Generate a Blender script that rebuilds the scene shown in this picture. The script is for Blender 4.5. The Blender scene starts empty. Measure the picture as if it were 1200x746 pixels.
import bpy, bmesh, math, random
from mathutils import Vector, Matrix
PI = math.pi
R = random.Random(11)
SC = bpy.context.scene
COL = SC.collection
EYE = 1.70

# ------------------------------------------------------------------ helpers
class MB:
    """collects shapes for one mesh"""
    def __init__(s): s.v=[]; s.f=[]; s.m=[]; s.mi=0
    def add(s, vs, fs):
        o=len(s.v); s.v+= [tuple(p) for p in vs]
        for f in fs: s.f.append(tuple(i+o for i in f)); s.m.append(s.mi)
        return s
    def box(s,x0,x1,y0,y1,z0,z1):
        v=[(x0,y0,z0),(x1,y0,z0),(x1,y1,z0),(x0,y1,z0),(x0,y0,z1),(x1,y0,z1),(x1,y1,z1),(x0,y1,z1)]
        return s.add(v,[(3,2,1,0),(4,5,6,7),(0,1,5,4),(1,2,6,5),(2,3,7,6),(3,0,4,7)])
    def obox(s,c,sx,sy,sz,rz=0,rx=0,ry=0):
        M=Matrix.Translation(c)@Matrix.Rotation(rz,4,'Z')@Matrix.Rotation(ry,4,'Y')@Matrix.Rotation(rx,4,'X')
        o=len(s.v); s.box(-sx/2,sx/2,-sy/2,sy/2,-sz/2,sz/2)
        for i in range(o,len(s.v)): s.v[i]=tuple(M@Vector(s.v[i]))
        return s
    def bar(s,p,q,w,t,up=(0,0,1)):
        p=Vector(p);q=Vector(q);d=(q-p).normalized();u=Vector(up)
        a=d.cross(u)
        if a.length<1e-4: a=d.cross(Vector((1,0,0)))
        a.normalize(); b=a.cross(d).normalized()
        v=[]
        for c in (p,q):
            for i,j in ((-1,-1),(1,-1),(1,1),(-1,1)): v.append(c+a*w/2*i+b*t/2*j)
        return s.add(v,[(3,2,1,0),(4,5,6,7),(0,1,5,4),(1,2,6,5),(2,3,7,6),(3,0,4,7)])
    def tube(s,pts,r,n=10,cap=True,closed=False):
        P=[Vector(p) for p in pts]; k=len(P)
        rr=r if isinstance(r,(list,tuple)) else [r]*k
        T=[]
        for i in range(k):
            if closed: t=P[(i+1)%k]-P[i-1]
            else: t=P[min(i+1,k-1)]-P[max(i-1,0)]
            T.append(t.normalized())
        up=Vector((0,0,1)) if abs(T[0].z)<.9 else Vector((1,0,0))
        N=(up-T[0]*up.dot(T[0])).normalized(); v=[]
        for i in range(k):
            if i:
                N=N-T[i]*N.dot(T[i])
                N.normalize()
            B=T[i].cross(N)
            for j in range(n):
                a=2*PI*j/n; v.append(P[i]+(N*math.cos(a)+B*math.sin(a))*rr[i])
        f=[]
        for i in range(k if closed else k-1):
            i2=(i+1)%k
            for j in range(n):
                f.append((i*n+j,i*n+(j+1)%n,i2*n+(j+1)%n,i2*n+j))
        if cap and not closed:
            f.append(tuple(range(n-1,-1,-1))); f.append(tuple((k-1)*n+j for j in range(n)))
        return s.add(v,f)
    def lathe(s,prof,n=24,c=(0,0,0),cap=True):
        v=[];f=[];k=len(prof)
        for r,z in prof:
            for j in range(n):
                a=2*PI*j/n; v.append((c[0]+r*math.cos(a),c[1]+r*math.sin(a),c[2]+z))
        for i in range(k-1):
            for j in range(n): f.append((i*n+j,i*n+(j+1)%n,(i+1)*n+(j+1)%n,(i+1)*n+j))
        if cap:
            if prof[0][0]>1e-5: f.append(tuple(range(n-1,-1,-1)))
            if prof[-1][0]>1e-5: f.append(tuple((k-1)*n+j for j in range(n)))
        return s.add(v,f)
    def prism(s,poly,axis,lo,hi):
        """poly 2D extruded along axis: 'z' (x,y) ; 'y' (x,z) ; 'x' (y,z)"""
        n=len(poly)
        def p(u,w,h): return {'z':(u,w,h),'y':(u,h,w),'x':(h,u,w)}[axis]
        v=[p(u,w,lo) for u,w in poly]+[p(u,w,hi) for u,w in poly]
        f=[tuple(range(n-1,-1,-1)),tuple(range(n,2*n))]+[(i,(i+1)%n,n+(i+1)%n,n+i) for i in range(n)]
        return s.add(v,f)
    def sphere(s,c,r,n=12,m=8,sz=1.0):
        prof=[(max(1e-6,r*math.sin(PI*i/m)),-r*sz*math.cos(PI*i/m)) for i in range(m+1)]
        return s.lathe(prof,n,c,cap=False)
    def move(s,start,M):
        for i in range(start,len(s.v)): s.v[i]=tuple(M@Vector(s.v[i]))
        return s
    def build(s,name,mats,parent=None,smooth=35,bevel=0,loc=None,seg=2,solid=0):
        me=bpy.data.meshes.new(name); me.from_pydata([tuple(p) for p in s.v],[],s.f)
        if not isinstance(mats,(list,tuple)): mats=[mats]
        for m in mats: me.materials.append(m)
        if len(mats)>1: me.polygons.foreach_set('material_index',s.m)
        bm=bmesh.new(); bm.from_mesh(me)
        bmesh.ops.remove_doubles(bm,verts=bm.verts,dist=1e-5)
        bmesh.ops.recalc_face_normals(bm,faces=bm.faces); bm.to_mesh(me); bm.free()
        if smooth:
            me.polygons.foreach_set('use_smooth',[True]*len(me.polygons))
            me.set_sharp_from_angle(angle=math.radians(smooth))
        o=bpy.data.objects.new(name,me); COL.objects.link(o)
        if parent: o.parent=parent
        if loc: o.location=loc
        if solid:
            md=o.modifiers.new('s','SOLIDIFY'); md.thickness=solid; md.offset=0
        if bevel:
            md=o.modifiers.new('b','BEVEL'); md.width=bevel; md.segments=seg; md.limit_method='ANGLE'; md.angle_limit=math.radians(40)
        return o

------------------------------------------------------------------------

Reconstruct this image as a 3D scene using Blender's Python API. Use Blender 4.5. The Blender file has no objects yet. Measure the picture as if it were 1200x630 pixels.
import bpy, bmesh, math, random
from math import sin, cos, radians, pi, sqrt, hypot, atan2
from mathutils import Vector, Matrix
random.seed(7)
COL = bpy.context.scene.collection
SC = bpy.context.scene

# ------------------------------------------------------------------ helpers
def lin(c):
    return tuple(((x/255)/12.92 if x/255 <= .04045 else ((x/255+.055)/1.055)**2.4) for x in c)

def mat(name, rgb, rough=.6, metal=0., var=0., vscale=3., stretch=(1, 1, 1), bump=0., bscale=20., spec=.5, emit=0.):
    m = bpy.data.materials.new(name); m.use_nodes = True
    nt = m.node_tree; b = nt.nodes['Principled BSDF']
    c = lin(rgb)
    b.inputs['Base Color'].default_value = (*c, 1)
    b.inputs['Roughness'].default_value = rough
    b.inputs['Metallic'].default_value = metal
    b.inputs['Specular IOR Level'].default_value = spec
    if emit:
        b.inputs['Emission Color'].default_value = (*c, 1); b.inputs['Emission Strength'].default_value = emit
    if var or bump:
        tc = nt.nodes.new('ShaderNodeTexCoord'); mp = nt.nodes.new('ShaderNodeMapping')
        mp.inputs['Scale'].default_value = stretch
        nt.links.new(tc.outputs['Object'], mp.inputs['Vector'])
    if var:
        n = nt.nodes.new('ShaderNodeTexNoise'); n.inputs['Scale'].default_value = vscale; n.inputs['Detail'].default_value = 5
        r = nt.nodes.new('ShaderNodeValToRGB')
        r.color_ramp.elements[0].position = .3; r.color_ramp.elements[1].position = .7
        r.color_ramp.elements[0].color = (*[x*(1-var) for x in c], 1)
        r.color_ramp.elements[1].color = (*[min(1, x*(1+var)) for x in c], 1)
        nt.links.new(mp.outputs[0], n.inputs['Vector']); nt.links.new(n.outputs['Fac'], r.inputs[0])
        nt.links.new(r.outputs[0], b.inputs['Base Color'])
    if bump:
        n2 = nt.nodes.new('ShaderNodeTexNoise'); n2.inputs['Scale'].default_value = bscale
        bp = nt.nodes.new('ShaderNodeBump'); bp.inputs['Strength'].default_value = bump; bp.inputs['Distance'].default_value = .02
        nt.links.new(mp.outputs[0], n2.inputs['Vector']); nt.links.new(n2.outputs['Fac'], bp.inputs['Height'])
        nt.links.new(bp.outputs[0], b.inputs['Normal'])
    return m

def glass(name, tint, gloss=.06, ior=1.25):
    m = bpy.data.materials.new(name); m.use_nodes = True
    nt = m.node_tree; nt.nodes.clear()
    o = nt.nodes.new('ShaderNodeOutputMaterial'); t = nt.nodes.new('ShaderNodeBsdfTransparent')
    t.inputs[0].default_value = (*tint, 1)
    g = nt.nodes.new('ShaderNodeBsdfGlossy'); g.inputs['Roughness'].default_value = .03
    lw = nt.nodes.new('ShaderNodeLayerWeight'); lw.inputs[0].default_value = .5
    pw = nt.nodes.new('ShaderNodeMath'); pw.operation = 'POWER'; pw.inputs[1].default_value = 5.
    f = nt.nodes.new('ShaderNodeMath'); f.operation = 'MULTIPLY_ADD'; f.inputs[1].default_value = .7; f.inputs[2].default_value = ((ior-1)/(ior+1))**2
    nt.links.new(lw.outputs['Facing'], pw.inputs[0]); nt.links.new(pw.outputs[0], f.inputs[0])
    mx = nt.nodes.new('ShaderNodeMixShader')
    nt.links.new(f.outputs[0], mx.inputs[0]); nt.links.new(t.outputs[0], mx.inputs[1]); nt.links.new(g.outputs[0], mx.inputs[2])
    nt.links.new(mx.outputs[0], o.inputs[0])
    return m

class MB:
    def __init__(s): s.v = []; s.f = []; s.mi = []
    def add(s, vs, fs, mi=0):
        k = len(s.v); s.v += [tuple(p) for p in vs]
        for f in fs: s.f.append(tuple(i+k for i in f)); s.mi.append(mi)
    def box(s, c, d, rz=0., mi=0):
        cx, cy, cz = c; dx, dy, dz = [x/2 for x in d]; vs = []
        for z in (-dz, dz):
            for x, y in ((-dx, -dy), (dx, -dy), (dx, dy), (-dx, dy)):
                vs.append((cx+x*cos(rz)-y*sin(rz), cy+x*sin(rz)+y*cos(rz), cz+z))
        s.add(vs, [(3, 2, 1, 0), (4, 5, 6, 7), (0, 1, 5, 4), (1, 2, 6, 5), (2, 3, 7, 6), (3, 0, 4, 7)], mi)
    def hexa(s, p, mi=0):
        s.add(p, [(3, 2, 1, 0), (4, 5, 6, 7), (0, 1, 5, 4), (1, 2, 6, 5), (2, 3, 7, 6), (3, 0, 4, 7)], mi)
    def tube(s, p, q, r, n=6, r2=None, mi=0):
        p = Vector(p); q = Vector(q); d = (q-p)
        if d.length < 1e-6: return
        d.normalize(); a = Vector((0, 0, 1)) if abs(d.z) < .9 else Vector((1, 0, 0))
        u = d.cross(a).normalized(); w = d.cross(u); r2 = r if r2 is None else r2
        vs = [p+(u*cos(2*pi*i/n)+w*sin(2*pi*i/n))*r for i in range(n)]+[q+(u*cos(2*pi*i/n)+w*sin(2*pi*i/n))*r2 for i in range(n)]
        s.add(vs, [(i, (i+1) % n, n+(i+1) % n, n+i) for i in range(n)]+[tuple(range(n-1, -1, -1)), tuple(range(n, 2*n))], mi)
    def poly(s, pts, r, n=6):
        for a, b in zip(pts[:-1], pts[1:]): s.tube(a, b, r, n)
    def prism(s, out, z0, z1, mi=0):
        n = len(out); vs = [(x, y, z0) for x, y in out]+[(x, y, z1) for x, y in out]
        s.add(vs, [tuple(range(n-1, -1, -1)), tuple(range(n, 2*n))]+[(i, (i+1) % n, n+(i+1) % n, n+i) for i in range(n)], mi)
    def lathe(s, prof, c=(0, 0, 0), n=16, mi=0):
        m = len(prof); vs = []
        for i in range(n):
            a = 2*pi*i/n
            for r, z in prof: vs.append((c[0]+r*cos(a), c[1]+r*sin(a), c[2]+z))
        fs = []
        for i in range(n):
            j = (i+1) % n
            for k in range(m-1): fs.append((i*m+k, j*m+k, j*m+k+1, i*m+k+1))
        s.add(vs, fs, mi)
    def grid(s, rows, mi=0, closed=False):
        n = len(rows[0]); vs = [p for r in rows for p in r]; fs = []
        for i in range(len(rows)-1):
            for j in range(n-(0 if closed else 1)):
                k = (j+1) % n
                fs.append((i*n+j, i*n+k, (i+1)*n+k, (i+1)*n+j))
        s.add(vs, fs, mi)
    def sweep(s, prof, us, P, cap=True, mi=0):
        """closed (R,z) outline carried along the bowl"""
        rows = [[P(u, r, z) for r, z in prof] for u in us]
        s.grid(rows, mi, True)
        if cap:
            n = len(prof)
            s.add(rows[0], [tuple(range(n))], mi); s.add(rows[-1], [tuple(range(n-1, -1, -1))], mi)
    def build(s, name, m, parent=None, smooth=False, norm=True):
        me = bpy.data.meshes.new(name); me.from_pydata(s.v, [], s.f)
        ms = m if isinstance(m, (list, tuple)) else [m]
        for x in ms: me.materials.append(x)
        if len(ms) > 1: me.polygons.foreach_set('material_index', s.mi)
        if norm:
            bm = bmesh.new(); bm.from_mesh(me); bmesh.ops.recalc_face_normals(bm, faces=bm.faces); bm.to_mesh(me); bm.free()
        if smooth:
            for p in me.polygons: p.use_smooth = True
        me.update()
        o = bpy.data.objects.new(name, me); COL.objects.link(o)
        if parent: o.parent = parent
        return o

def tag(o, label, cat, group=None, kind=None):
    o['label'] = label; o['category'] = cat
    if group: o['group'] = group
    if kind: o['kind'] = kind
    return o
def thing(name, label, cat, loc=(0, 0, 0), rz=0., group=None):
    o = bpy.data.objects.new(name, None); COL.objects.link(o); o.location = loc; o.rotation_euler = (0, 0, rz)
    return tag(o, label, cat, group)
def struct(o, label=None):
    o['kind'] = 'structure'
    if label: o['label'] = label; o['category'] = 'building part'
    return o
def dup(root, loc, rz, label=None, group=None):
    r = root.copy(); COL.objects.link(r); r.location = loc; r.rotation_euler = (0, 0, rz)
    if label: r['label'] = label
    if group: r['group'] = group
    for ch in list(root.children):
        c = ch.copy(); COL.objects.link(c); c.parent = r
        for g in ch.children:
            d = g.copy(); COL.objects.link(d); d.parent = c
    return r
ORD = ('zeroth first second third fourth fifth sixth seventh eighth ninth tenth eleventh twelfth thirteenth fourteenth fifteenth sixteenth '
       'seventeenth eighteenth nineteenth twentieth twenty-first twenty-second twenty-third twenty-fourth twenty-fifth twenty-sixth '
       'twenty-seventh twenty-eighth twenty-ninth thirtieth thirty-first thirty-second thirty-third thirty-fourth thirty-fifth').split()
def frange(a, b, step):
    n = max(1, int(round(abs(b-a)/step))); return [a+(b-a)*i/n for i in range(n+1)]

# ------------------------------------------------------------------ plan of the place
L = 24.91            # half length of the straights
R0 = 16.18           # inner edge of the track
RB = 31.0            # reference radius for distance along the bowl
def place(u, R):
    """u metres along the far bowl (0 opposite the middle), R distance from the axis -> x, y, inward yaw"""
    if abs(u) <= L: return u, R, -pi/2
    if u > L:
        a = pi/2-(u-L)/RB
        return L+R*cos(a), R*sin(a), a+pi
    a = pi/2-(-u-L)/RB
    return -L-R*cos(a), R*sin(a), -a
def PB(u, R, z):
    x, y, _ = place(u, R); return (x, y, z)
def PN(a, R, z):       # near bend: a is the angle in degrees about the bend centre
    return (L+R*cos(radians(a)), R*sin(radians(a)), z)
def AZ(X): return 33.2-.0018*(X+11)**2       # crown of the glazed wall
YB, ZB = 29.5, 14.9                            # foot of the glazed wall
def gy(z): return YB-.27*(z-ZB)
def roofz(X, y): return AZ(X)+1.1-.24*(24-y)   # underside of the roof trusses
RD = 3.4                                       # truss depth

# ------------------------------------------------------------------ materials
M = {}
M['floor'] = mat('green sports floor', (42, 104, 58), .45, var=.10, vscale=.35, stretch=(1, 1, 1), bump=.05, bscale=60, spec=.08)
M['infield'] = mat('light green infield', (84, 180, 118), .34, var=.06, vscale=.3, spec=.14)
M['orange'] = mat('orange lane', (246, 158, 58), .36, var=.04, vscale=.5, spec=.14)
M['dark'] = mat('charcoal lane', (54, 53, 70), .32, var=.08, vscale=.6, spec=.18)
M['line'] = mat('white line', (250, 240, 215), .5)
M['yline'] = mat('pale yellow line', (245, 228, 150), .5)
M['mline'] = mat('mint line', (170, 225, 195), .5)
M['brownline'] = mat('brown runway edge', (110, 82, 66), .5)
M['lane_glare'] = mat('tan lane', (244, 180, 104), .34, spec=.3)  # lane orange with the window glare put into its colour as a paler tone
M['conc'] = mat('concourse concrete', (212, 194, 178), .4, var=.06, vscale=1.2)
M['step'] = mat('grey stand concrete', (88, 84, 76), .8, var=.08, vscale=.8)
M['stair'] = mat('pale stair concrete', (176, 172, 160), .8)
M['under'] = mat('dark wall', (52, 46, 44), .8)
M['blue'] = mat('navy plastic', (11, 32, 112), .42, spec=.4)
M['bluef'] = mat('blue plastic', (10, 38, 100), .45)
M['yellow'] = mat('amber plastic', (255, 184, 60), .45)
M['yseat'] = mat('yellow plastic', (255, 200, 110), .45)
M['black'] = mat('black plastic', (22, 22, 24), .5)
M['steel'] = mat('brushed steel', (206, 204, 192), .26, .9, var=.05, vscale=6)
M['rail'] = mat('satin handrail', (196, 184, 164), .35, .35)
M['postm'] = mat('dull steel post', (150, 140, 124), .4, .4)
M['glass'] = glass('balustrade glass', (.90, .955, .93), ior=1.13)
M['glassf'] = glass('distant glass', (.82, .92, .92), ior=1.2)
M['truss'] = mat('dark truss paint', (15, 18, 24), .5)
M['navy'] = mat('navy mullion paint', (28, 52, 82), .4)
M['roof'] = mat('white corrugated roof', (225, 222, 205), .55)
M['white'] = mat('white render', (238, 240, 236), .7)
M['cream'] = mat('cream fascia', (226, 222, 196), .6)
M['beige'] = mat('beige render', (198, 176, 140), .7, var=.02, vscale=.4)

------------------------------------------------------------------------

* **Work to do**
Gather all the lines that include the word "picture" and copy them out.

* **Task answer**
Generate a Blender script that rebuilds the scene shown in this picture. The script is for Blender 4.5. The Blender scene starts empty. Measure the picture as if it were 1200x746 pixels.
Reconstruct this image as a 3D scene using Blender's Python API. Use Blender 4.5. The Blender file has no objects yet. Measure the picture as if it were 1200x630 pixels.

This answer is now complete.